In a world overrun by zombies, where vampires are putting up a spirited defence, the werewolf is moving up along the inside rail. Starting as vampire antagonists in the Underworld series, becoming their romantic rivals in True Blood and New Moon, and their flatmates in Being Human; The Wolfman at least allows Benicio Del Toro to take the field without a single pesky bloodsucker in sight. He just has to cope with Dad, Sir Anthony Hopkins at his most charmingly deranged since Bram Stoker's Dracula. Which he does: his is a grounding presence, carrying the audience through a gauntlet of flashbacks, hallucinations and transformations. Hugo Weaving's Aberline makes a clever, sympathetic antagonist. Emily Blunt takes a role (Gwen, the fiancée) that could easily have been buried and stands tall. They all uphold the fine tradition of talented actors lending gravitas to the supernatural.

Equally, there probably isn't a frame in this film that couldn’t illustrate some dissertation on the Gothic Tradition. From that first pull from the full moon down through the twisting branches of the trees, it's a work of art. Not as mannered as say, The Company of Wolves (Dir. Neil Jordan, 1984 -- my all-time favourite werewolf movie), but a seamless blend of the old Universal aesthetic with modern technique. I was reminded irresistibly of this quote from Siegbert Prawer's Caligari's Children (Oxford University Press, 1980). "The impossible took place in a tight, false world of studio-built landscape where every tree was carefully gnarled in expressionistic fright; each house cunningly gabled in gothic mystery; every shadow beautifully lit into lurking menace." The all-important transformation sequence is gorgeous. Talbot's expression, as the hand he extends to the candle grows talons. Limbs dislocating and reforming as he struggles up the marble steps of the family vault -- but these are properly visual delights. There is a definite homage to Rick Baker's American Werewolf, which as he shares credits on this film with Australia's David Elsey, is not only to be expected, but welcomed. Furthermore, director Joe Johnson, with his background in FX work, knows when to show and when to conceal. He uses mist and fleeting glimpses between trees to establish a presence, then doesn’t hold back from a single grotesquery when it comes to what this creature can do. Hearts are ripped out, arms torn free and I don’t when I last saw so many intestines anywhere. But the single image that impressed me the most involves candlelight and piano keys.

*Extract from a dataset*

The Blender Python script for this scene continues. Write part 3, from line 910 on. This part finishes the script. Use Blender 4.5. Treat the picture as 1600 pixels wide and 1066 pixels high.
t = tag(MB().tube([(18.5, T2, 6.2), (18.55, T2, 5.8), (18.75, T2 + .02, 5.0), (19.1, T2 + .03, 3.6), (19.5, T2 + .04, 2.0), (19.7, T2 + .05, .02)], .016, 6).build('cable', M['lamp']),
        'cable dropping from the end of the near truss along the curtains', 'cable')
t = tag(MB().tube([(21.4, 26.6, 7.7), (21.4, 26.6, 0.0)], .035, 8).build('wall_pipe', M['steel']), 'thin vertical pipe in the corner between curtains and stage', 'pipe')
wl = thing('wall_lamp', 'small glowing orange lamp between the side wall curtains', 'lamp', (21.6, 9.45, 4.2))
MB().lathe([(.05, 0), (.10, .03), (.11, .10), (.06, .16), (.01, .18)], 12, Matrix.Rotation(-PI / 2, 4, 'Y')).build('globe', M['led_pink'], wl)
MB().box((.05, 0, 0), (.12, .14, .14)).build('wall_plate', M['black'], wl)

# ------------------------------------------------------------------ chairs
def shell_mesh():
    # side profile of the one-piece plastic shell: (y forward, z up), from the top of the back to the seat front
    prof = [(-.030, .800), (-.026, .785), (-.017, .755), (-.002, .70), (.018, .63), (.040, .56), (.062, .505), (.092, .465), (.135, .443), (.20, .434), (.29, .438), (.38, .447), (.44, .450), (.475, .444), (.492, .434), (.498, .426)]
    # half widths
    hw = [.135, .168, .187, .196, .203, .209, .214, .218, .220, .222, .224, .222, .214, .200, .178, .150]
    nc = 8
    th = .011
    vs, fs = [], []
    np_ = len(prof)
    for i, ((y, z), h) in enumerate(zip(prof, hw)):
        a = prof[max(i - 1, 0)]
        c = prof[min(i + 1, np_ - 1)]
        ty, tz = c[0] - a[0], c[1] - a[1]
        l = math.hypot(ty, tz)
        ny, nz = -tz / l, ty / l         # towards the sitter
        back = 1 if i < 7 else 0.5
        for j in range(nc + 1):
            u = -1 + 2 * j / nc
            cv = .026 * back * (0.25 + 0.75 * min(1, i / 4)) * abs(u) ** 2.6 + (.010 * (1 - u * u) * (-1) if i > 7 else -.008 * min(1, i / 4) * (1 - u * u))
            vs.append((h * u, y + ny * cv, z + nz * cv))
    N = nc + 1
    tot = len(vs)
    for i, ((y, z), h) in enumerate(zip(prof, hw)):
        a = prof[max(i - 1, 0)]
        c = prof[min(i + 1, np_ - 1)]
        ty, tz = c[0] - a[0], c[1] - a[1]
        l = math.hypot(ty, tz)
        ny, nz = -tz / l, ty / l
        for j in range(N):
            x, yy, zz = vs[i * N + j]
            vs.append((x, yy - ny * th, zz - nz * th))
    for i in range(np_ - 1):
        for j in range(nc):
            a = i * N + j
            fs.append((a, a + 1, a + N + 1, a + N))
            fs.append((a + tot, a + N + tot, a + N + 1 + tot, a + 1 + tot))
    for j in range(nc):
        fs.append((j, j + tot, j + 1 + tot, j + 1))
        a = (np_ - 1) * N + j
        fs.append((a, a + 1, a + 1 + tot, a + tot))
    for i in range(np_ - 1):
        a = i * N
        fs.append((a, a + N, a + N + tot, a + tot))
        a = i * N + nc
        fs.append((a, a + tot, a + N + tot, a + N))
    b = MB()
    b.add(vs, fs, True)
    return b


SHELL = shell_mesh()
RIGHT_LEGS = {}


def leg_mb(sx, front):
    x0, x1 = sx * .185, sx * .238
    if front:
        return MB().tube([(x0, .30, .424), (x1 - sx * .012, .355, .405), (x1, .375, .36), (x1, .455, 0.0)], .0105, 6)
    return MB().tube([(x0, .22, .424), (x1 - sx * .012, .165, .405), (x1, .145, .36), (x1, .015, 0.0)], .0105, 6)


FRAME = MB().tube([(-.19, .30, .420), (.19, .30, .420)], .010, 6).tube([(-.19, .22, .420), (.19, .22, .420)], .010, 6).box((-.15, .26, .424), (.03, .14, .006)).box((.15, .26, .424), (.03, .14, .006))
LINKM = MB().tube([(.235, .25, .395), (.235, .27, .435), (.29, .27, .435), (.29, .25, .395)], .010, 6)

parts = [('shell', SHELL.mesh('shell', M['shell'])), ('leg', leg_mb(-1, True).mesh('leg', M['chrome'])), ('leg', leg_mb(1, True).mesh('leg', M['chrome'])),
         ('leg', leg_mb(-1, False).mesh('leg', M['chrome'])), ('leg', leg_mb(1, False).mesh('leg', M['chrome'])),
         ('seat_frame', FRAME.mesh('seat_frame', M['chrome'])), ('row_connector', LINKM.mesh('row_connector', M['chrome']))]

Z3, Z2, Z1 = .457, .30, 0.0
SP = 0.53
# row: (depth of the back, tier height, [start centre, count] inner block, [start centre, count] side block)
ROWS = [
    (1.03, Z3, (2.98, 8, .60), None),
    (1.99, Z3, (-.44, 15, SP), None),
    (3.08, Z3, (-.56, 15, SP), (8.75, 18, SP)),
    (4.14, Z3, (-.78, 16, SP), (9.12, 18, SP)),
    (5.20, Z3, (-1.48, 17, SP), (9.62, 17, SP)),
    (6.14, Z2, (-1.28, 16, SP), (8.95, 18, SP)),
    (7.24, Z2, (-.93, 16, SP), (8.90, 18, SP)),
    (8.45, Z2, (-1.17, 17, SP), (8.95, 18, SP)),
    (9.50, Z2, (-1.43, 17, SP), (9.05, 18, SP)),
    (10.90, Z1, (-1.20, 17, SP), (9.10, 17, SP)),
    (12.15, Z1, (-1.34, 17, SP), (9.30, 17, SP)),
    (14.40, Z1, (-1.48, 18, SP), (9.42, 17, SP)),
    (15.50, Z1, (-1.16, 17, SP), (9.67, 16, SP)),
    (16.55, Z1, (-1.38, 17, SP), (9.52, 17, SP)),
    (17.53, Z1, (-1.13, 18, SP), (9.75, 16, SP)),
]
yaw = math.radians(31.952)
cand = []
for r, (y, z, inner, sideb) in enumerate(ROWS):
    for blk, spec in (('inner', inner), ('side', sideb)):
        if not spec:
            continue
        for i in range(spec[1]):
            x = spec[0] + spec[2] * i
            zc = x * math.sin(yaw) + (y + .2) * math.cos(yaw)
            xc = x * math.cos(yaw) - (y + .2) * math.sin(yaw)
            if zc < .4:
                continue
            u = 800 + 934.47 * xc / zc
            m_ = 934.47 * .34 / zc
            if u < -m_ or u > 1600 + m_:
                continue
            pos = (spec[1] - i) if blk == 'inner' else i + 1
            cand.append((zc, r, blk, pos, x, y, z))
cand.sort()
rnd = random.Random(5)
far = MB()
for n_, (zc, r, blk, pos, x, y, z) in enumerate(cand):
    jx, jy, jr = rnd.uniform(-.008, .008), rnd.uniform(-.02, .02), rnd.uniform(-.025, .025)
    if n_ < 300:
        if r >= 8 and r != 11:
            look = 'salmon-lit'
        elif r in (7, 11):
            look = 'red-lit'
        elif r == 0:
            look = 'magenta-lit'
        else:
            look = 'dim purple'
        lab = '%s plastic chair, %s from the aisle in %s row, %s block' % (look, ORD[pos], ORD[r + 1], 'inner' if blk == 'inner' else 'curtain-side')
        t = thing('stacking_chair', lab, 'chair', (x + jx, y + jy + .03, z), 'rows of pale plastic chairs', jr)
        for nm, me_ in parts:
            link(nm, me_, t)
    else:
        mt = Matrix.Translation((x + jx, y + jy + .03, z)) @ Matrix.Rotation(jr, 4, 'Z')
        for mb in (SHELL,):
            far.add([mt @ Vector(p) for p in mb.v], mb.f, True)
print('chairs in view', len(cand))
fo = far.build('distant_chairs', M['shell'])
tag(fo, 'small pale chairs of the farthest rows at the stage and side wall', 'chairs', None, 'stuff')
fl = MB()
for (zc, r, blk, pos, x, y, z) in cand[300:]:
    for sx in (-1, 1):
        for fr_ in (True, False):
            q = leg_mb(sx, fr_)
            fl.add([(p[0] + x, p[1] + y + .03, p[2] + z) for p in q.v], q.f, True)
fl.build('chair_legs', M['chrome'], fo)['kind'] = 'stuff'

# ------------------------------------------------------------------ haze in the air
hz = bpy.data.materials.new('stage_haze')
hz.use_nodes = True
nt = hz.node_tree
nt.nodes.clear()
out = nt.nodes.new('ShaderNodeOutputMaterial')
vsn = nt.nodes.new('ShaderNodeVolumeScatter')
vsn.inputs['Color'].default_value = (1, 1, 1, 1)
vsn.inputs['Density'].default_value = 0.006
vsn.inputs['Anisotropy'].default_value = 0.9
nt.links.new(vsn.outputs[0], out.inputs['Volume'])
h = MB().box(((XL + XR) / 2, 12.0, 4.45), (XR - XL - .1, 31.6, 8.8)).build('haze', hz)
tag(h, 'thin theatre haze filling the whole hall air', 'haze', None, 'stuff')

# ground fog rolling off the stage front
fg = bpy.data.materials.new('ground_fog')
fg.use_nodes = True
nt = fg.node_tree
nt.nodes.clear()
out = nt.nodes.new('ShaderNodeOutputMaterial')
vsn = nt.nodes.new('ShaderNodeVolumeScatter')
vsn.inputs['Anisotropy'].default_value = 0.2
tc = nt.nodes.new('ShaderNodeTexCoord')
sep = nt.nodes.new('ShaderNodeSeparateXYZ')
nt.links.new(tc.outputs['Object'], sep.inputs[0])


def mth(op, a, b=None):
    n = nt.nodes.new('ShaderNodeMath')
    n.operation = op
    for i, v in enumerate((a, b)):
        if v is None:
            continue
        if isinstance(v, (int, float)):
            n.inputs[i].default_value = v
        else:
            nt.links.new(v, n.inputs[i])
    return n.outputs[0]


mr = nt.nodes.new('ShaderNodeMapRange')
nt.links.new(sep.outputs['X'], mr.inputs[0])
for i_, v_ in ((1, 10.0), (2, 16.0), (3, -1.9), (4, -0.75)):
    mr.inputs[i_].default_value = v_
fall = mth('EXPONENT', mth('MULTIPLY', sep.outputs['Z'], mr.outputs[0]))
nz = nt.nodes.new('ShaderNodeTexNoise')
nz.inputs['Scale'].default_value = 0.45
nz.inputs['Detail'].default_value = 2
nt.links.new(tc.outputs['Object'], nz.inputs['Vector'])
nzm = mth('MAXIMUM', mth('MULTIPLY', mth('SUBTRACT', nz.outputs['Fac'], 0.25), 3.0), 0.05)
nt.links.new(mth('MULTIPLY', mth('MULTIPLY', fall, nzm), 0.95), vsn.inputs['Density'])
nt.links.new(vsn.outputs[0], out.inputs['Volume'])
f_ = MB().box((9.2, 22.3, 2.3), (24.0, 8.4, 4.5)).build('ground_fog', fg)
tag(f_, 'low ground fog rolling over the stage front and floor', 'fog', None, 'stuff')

The story, as said, holds few surprises. Those it does I have not mentioned. The plot has been thought through and the tale is soundly constructed, and conveyed in a straightforward fashion, the hallucinations notwithstanding. In fact, a little less simplicity would have brought the story into line with the irredeemably adult gore. There is much there to build on; Talbot's actor background and the entire Ripper connection come to mind, as elements left largely undeveloped. But my biggest disappointment was that Gwen's arc, although it at least exists, consists of efforts that reveal nothing the gypsies (and audience) don’t already know, and the involvement of those colourful folk seem nothing more than a throwback to the original -- rather like that awful rhyme. "Even a man who is pure in heart, and says his prayers by night..."

Is this a breakthrough revitalising the werewolf myth? No. A work showing the true maturity and sophistication the horror genre is capable of? No? A visual treat that entertains for 125 minutes? Definitely. There is one scene in particular that I cannot describe here, that has needed doing in a horror film for so long that it is funny. In fact there was more laughter at our screening, during that scene, than there were gasps and screams anywhere else. Dr. Hoenneger had only the best intentions, I'm sure, as did Universal. I can't help hoping they do The Mummy next.